Unification of Germany Part 2

READ SOURCE A THEN ANSWER THE QUESTIONS THAT FOLLOW

SOURCE A (From a history book published in 1986)

Many modern historians support the view that from the 1830s onwards Prussia was using the

Zollverein to achieve ‘a Prussian solution to the German question’. The argument is that those German states who found financial advantage in an economic union under Prussian leadership might be expected to take a favourable view of similar arrangements in a political union. The Zollverein was a force for unity in the 1840s and therefore a focal point for nationalist sentiments. As a result, Prussia, despite not having liberal sympathies, came to be regarded by many as the natural leader of a united Germany.

QUESTIONS

1.  From the 1830s onwards, the question of how to unify Germany became known as ‘the ‘German question’. Who was using what to try to bring this about?

2.  What was Prussia?

3.  What was the Zollverein?

4.  What was the argument put forward by the Prussians?

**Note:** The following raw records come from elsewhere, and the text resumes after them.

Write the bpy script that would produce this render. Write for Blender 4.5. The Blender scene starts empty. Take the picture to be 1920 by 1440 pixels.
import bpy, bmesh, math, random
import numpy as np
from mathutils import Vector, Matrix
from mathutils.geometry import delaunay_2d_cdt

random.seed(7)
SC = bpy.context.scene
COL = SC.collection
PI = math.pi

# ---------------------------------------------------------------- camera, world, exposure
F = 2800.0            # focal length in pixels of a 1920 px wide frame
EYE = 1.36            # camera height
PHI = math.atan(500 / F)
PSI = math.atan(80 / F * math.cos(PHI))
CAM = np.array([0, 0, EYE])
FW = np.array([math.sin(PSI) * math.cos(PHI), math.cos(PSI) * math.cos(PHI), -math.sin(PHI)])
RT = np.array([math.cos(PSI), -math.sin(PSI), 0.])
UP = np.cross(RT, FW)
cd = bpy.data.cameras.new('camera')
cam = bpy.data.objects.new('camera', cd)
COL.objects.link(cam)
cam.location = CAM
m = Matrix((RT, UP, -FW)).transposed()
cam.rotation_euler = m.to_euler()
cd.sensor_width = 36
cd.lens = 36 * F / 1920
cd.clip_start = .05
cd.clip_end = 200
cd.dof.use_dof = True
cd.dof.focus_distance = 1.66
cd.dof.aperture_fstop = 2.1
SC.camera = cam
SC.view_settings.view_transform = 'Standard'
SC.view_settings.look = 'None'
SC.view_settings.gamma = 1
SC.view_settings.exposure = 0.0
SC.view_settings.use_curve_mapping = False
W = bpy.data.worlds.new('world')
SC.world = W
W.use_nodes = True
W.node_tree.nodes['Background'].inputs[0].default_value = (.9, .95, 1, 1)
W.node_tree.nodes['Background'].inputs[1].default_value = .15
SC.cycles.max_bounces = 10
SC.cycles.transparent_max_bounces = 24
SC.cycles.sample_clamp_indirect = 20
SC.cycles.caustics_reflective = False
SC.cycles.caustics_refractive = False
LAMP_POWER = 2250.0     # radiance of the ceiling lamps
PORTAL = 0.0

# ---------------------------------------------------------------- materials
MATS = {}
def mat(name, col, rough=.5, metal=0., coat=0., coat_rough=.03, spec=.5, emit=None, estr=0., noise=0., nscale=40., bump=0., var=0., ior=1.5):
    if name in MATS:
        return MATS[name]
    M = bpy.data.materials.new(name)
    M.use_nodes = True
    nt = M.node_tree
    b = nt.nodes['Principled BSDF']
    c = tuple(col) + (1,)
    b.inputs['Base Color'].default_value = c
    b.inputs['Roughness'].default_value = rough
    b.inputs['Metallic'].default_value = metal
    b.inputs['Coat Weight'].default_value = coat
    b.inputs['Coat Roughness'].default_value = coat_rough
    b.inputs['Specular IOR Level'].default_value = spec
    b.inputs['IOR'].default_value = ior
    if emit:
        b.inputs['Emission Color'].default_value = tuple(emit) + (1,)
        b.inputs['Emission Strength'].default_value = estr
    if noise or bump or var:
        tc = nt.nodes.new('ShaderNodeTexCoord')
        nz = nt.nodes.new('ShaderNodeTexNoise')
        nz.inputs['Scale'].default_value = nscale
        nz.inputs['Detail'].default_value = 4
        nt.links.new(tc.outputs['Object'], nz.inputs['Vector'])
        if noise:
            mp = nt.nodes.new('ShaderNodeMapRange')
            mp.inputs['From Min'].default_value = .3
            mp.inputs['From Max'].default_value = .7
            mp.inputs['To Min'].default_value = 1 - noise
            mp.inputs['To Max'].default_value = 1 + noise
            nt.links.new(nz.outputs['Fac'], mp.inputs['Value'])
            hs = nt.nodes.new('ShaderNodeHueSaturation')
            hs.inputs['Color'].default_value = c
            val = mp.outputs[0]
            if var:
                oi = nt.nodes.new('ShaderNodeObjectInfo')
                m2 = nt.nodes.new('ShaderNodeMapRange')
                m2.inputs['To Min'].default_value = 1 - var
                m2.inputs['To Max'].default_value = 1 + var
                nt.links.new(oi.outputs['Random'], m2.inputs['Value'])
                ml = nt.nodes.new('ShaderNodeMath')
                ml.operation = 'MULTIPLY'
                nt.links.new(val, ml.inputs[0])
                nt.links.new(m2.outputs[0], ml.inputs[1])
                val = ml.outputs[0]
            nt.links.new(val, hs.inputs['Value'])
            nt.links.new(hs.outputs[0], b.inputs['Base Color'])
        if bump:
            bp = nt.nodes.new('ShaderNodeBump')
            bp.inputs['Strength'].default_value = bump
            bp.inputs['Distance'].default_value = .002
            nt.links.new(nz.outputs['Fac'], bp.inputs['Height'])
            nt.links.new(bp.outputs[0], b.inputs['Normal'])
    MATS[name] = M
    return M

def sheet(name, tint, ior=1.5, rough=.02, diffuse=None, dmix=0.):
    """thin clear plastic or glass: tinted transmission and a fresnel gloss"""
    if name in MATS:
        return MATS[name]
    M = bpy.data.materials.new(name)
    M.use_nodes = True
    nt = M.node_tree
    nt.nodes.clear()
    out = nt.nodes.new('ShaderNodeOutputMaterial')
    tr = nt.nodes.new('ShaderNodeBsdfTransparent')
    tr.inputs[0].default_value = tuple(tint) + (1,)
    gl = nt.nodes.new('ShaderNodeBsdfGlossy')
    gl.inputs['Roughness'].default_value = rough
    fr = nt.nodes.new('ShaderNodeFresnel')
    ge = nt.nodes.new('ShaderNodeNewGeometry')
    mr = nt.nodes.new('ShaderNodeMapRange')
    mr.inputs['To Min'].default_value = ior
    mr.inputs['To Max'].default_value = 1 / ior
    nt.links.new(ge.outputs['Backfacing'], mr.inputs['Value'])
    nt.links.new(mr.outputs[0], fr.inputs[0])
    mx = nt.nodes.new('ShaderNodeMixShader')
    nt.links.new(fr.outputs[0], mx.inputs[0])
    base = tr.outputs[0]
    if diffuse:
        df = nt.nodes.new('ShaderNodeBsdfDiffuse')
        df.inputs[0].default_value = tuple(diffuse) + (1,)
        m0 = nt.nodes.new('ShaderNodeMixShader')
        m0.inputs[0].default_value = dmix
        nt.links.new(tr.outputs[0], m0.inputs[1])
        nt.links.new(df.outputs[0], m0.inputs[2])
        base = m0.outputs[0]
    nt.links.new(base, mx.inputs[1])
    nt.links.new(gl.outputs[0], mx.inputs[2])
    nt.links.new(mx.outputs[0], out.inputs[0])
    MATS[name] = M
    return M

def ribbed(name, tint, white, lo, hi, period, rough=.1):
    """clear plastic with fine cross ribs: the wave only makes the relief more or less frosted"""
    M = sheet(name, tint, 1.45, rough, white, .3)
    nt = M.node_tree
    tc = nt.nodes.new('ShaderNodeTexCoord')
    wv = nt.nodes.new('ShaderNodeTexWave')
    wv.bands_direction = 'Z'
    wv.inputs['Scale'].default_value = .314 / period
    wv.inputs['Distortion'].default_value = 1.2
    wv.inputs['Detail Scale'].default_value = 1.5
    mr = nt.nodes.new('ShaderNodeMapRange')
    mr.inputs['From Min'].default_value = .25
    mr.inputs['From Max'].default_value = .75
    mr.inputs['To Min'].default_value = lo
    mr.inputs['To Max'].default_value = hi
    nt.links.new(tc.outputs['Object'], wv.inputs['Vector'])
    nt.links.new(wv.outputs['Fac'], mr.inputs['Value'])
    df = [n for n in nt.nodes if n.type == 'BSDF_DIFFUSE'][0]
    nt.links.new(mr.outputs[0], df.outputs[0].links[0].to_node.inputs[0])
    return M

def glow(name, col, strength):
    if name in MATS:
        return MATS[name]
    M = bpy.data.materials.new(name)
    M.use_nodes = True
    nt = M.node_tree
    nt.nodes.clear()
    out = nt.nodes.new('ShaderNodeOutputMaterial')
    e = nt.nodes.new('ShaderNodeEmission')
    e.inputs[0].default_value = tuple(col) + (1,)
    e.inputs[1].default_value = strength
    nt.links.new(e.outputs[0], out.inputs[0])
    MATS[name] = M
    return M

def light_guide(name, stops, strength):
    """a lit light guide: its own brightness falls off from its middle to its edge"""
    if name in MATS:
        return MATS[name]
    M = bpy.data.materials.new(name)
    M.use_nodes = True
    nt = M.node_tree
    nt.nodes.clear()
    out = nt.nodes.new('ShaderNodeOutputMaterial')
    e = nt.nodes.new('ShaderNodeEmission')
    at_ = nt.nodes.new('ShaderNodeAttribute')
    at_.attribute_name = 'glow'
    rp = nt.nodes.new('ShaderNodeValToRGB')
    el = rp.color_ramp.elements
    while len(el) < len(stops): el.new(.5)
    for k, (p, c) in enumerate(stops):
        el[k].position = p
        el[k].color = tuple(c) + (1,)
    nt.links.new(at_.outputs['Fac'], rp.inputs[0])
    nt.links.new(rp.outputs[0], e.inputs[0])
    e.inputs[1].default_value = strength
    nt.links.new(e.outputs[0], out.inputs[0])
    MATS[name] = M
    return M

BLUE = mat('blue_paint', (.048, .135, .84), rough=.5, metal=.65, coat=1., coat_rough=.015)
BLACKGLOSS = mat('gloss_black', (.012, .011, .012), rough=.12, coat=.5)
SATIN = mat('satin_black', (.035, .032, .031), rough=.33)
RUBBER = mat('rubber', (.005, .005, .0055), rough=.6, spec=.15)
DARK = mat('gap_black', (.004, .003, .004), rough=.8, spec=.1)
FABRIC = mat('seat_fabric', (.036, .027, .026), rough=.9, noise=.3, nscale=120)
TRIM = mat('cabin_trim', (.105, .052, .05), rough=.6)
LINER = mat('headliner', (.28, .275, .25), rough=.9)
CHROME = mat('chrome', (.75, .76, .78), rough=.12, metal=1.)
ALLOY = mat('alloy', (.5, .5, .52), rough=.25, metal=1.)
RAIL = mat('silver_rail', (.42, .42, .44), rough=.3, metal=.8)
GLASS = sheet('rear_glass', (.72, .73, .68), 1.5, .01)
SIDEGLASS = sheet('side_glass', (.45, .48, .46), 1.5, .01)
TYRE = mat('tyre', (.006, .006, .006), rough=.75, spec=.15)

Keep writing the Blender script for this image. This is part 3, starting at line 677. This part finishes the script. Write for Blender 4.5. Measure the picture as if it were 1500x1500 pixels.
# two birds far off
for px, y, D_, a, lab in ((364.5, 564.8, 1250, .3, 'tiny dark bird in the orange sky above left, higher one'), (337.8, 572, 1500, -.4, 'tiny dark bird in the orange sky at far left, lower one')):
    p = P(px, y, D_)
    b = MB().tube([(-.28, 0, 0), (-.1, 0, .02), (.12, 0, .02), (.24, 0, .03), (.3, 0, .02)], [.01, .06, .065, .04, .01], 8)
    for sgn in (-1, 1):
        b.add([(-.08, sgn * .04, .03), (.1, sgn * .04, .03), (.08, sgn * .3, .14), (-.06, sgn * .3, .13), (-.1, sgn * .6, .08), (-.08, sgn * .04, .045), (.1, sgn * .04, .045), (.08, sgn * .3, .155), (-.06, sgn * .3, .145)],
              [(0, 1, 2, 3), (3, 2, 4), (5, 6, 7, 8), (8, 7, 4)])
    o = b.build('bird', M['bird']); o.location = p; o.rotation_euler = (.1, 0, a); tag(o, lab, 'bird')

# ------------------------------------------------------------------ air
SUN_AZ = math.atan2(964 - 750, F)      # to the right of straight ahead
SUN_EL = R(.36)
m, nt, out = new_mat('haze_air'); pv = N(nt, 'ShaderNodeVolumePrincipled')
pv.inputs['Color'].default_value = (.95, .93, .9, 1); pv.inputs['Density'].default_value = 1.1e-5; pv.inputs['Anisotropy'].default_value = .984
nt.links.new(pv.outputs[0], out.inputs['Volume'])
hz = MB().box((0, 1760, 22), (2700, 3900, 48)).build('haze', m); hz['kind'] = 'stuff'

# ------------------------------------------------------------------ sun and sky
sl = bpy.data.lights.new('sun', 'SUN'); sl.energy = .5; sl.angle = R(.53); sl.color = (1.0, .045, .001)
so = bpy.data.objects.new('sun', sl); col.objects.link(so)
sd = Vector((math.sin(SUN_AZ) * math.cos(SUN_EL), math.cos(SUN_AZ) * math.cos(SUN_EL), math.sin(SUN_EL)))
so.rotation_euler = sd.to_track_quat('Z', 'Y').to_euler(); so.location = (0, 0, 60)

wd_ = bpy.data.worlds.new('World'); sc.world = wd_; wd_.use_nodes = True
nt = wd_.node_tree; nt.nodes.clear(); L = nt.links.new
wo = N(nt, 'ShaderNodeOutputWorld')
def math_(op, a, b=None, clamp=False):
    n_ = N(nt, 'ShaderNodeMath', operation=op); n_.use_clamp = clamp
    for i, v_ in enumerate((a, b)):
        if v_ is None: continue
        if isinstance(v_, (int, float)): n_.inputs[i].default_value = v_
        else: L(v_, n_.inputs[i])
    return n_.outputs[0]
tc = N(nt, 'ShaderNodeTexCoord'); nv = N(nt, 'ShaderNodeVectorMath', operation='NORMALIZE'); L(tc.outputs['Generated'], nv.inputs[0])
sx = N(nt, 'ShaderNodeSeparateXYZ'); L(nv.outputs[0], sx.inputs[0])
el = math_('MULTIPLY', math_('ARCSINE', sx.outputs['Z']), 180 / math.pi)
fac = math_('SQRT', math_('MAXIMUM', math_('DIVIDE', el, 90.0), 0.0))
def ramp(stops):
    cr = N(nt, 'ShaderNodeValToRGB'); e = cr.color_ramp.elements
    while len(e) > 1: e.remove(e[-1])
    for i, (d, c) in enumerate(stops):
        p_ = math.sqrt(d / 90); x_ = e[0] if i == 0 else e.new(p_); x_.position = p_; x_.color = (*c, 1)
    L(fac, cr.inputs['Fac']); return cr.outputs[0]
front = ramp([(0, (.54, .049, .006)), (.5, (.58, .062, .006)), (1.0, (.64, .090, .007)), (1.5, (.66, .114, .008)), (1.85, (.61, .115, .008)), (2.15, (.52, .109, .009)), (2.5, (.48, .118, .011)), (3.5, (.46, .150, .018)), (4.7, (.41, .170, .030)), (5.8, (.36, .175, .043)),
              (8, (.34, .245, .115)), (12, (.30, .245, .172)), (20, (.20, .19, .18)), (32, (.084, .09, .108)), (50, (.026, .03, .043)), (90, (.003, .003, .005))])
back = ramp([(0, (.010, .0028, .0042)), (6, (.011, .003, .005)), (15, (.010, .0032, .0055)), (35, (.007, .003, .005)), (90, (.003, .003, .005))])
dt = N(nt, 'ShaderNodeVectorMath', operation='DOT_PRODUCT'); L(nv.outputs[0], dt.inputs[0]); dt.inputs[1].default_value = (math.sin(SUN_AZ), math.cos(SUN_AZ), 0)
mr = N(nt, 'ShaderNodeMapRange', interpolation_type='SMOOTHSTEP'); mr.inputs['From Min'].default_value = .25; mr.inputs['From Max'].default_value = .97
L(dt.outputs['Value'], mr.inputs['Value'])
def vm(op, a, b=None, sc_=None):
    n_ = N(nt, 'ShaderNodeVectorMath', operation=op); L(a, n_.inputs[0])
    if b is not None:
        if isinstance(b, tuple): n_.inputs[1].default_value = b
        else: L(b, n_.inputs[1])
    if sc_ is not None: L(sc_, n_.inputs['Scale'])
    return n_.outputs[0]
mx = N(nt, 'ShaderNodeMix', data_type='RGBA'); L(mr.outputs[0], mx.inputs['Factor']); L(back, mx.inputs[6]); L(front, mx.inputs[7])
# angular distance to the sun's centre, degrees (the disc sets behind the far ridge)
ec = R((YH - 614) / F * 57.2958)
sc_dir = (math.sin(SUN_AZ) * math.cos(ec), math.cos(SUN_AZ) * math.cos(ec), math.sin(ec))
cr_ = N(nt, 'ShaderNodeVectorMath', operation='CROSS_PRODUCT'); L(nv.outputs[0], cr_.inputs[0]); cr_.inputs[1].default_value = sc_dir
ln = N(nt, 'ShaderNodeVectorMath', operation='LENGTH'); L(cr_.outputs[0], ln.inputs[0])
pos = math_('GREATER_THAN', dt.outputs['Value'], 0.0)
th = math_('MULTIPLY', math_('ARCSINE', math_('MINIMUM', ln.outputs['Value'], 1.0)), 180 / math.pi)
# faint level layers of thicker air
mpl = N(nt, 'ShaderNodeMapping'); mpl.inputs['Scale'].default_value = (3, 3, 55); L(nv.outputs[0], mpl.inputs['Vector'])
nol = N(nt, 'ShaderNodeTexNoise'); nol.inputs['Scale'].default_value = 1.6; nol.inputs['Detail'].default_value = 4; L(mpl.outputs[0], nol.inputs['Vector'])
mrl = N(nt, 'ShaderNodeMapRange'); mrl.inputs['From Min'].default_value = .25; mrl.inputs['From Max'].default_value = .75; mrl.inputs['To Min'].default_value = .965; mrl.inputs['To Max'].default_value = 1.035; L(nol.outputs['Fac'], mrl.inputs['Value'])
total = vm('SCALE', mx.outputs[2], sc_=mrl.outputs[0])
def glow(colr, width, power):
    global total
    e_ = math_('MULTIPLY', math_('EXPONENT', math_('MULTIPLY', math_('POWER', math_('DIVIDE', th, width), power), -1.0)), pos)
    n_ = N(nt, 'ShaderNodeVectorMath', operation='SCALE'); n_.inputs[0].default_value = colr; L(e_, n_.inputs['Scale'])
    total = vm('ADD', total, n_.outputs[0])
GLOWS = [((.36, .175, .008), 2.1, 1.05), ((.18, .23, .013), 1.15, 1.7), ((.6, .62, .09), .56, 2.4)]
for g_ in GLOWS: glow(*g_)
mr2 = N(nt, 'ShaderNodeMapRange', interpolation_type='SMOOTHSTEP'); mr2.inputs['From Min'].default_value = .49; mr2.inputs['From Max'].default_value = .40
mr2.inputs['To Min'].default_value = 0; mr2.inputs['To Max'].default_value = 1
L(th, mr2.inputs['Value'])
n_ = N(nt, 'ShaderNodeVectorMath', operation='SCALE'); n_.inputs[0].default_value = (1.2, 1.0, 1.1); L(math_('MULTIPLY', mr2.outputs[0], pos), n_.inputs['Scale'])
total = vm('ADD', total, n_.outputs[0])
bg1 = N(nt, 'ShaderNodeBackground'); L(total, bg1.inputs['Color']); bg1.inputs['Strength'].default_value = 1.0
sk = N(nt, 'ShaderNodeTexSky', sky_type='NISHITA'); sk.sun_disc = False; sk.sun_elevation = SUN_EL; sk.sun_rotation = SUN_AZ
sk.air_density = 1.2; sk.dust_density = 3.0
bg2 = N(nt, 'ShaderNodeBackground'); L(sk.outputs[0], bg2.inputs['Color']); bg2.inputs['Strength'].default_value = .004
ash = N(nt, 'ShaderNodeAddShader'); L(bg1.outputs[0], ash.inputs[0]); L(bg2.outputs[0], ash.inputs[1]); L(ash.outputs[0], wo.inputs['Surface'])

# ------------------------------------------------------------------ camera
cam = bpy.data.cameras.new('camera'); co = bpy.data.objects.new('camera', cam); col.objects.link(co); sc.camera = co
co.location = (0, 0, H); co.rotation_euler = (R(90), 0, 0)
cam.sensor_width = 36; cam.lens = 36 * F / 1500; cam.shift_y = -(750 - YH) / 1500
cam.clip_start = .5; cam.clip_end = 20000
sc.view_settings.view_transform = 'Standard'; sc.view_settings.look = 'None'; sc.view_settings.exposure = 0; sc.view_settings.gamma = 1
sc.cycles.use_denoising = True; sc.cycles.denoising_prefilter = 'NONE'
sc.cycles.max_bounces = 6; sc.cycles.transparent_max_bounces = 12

5. What sort of political constitution did people who were for the Zollverein want?

6. Did Prussia have liberal sympathies?

7.  What other factor that helped promote and further German unity and unification eventually saw the Zollverein as a way of achieving this?

8.  What is argued in this paragraph?


Unification of Germany Part 2

ANSWERS

1.  From the 1830s onwards, the question of how to unify Germany became known as ‘the ‘German question’. Who was using what to try to bring this about?

The Prussians were using the Zollverein.

2.  What was Prussia?

A state in north eastern Germany run by a small number of extremely rich, autocratic even authoritarian noble landowners called the Junkers.

3.  What was the Zollverein?

It was an economic union between a number of german speaking states. They agreed not to have tariffs and taxes on goods traded between those states who joined the Zollverein.

4.  What was the argument put forward by the Prussians?

Those German states who saw the Prussian-led Zollverein as benefitting them economically might support a similar arrangement in the form of a German political union led by Prussia.

5. What sort of political constitution did people who were for the Zollverein want?

A liberal democracy.

6. Did Prussia have liberal sympathies?

No – the Junkers were autocratic landowners who were not interested in democracy.

7.  What other factor that helped promote and further German unity and unification eventually saw the Zollverein as a way of achieving this?

Nationalist sentiments

8.  What is argued in this paragraph?

Prussia was using the Zollverein to win over those with liberal economic and political sympathies and those with nationalist sentiments to the idea of Germany being unified through the leadership of Prussia.